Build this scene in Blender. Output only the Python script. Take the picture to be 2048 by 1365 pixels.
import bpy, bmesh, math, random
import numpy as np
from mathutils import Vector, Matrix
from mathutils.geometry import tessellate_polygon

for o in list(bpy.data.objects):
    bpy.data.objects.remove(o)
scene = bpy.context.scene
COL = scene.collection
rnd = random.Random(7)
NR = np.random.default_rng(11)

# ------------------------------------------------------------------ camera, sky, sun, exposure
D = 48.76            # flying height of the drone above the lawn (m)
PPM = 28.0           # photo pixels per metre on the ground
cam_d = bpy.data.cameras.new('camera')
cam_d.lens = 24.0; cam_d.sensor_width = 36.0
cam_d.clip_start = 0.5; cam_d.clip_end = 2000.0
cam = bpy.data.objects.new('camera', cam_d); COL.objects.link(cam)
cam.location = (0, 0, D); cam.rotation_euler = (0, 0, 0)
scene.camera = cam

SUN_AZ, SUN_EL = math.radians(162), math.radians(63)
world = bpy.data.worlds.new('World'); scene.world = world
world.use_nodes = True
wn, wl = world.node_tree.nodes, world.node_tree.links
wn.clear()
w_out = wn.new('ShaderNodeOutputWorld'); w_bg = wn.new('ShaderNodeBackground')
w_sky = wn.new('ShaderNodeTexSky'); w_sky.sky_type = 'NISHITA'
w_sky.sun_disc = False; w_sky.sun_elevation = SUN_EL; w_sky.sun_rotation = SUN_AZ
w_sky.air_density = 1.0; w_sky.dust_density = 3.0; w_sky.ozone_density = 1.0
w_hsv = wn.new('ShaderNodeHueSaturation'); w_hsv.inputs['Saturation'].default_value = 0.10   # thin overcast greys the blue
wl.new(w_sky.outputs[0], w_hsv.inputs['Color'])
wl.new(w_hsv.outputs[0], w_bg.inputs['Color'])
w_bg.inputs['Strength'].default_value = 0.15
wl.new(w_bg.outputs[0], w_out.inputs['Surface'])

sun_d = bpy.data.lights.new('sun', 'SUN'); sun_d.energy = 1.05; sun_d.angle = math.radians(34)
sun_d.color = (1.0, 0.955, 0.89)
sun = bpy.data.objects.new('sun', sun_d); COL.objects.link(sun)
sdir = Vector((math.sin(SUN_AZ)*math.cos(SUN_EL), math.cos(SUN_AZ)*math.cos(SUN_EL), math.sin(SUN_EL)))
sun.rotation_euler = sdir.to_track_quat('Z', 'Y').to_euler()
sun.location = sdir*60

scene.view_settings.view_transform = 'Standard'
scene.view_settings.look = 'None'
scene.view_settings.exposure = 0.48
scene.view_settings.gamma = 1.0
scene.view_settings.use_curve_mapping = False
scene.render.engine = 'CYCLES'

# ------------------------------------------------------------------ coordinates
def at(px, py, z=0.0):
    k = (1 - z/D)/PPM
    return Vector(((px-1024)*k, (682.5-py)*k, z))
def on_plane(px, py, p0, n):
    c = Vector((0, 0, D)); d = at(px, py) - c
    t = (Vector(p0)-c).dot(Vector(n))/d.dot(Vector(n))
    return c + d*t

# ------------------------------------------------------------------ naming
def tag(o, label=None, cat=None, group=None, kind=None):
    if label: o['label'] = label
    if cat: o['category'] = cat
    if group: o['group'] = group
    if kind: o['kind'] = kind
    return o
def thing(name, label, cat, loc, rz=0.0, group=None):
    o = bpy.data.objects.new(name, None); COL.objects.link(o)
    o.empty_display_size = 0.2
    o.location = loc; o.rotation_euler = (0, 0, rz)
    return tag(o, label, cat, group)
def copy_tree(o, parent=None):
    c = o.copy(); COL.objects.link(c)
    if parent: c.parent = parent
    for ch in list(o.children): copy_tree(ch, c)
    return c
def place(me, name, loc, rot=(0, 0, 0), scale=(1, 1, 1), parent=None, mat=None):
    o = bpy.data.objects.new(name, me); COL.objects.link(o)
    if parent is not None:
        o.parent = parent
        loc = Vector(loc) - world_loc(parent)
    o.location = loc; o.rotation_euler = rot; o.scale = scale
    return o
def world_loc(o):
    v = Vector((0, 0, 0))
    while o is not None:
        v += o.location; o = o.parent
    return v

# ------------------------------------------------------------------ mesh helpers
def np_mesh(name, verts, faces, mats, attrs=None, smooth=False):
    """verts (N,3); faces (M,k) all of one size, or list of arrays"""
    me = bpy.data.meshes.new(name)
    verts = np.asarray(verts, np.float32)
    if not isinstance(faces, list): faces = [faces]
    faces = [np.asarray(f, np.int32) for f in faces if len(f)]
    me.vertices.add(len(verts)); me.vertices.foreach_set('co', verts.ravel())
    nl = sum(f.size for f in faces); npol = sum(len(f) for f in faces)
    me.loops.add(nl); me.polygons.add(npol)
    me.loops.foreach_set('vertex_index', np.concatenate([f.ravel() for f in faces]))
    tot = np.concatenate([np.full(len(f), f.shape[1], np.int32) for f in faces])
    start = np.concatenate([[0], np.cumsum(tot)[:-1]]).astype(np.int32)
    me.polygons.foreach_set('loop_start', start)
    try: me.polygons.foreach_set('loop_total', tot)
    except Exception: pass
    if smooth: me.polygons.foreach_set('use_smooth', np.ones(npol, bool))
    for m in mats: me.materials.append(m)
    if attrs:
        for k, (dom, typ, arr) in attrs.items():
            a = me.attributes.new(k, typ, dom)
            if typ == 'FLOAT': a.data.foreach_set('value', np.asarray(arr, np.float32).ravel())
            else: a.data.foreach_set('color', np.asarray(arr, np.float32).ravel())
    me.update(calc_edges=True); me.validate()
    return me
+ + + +
Exercise goal - Reproduce the data in its entirety, matching each character.

Final answer -
Build this scene in Blender. Output only the Python script. Take the picture to be 2048 by 1365 pixels.
import bpy, bmesh, math, random
import numpy as np
from mathutils import Vector, Matrix
from mathutils.geometry import tessellate_polygon

for o in list(bpy.data.objects):
    bpy.data.objects.remove(o)
scene = bpy.context.scene
COL = scene.collection
rnd = random.Random(7)
NR = np.random.default_rng(11)

# ------------------------------------------------------------------ camera, sky, sun, exposure
D = 48.76            # flying height of the drone above the lawn (m)
PPM = 28.0           # photo pixels per metre on the ground
cam_d = bpy.data.cameras.new('camera')
cam_d.lens = 24.0; cam_d.sensor_width = 36.0
cam_d.clip_start = 0.5; cam_d.clip_end = 2000.0
cam = bpy.data.objects.new('camera', cam_d); COL.objects.link(cam)
cam.location = (0, 0, D); cam.rotation_euler = (0, 0, 0)
scene.camera = cam

SUN_AZ, SUN_EL = math.radians(162), math.radians(63)
world = bpy.data.worlds.new('World'); scene.world = world
world.use_nodes = True
wn, wl = world.node_tree.nodes, world.node_tree.links
wn.clear()
w_out = wn.new('ShaderNodeOutputWorld'); w_bg = wn.new('ShaderNodeBackground')
w_sky = wn.new('ShaderNodeTexSky'); w_sky.sky_type = 'NISHITA'
w_sky.sun_disc = False; w_sky.sun_elevation = SUN_EL; w_sky.sun_rotation = SUN_AZ
w_sky.air_density = 1.0; w_sky.dust_density = 3.0; w_sky.ozone_density = 1.0
w_hsv = wn.new('ShaderNodeHueSaturation'); w_hsv.inputs['Saturation'].default_value = 0.10   # thin overcast greys the blue
wl.new(w_sky.outputs[0], w_hsv.inputs['Color'])
wl.new(w_hsv.outputs[0], w_bg.inputs['Color'])
w_bg.inputs['Strength'].default_value = 0.15
wl.new(w_bg.outputs[0], w_out.inputs['Surface'])

sun_d = bpy.data.lights.new('sun', 'SUN'); sun_d.energy = 1.05; sun_d.angle = math.radians(34)
sun_d.color = (1.0, 0.955, 0.89)
sun = bpy.data.objects.new('sun', sun_d); COL.objects.link(sun)
sdir = Vector((math.sin(SUN_AZ)*math.cos(SUN_EL), math.cos(SUN_AZ)*math.cos(SUN_EL), math.sin(SUN_EL)))
sun.rotation_euler = sdir.to_track_quat('Z', 'Y').to_euler()
sun.location = sdir*60

scene.view_settings.view_transform = 'Standard'
scene.view_settings.look = 'None'
scene.view_settings.exposure = 0.48
scene.view_settings.gamma = 1.0
scene.view_settings.use_curve_mapping = False
scene.render.engine = 'CYCLES'

# ------------------------------------------------------------------ coordinates
def at(px, py, z=0.0):
    k = (1 - z/D)/PPM
    return Vector(((px-1024)*k, (682.5-py)*k, z))
def on_plane(px, py, p0, n):
    c = Vector((0, 0, D)); d = at(px, py) - c
    t = (Vector(p0)-c).dot(Vector(n))/d.dot(Vector(n))
    return c + d*t

# ------------------------------------------------------------------ naming
def tag(o, label=None, cat=None, group=None, kind=None):
    if label: o['label'] = label
    if cat: o['category'] = cat
    if group: o['group'] = group
    if kind: o['kind'] = kind
    return o
def thing(name, label, cat, loc, rz=0.0, group=None):
    o = bpy.data.objects.new(name, None); COL.objects.link(o)
    o.empty_display_size = 0.2
    o.location = loc; o.rotation_euler = (0, 0, rz)
    return tag(o, label, cat, group)
def copy_tree(o, parent=None):
    c = o.copy(); COL.objects.link(c)
    if parent: c.parent = parent
    for ch in list(o.children): copy_tree(ch, c)
    return c
def place(me, name, loc, rot=(0, 0, 0), scale=(1, 1, 1), parent=None, mat=None):
    o = bpy.data.objects.new(name, me); COL.objects.link(o)
    if parent is not None:
        o.parent = parent
        loc = Vector(loc) - world_loc(parent)
    o.location = loc; o.rotation_euler = rot; o.scale = scale
    return o
def world_loc(o):
    v = Vector((0, 0, 0))
    while o is not None:
        v += o.location; o = o.parent
    return v

# ------------------------------------------------------------------ mesh helpers
def np_mesh(name, verts, faces, mats, attrs=None, smooth=False):
    """verts (N,3); faces (M,k) all of one size, or list of arrays"""
    me = bpy.data.meshes.new(name)
    verts = np.asarray(verts, np.float32)
    if not isinstance(faces, list): faces = [faces]
    faces = [np.asarray(f, np.int32) for f in faces if len(f)]
    me.vertices.add(len(verts)); me.vertices.foreach_set('co', verts.ravel())
    nl = sum(f.size for f in faces); npol = sum(len(f) for f in faces)
    me.loops.add(nl); me.polygons.add(npol)
    me.loops.foreach_set('vertex_index', np.concatenate([f.ravel() for f in faces]))
    tot = np.concatenate([np.full(len(f), f.shape[1], np.int32) for f in faces])
    start = np.concatenate([[0], np.cumsum(tot)[:-1]]).astype(np.int32)
    me.polygons.foreach_set('loop_start', start)
    try: me.polygons.foreach_set('loop_total', tot)
    except Exception: pass
    if smooth: me.polygons.foreach_set('use_smooth', np.ones(npol, bool))
    for m in mats: me.materials.append(m)
    if attrs:
        for k, (dom, typ, arr) in attrs.items():
            a = me.attributes.new(k, typ, dom)
            if typ == 'FLOAT': a.data.foreach_set('value', np.asarray(arr, np.float32).ravel())
            else: a.data.foreach_set('color', np.asarray(arr, np.float32).ravel())
    me.update(calc_edges=True); me.validate()
    return me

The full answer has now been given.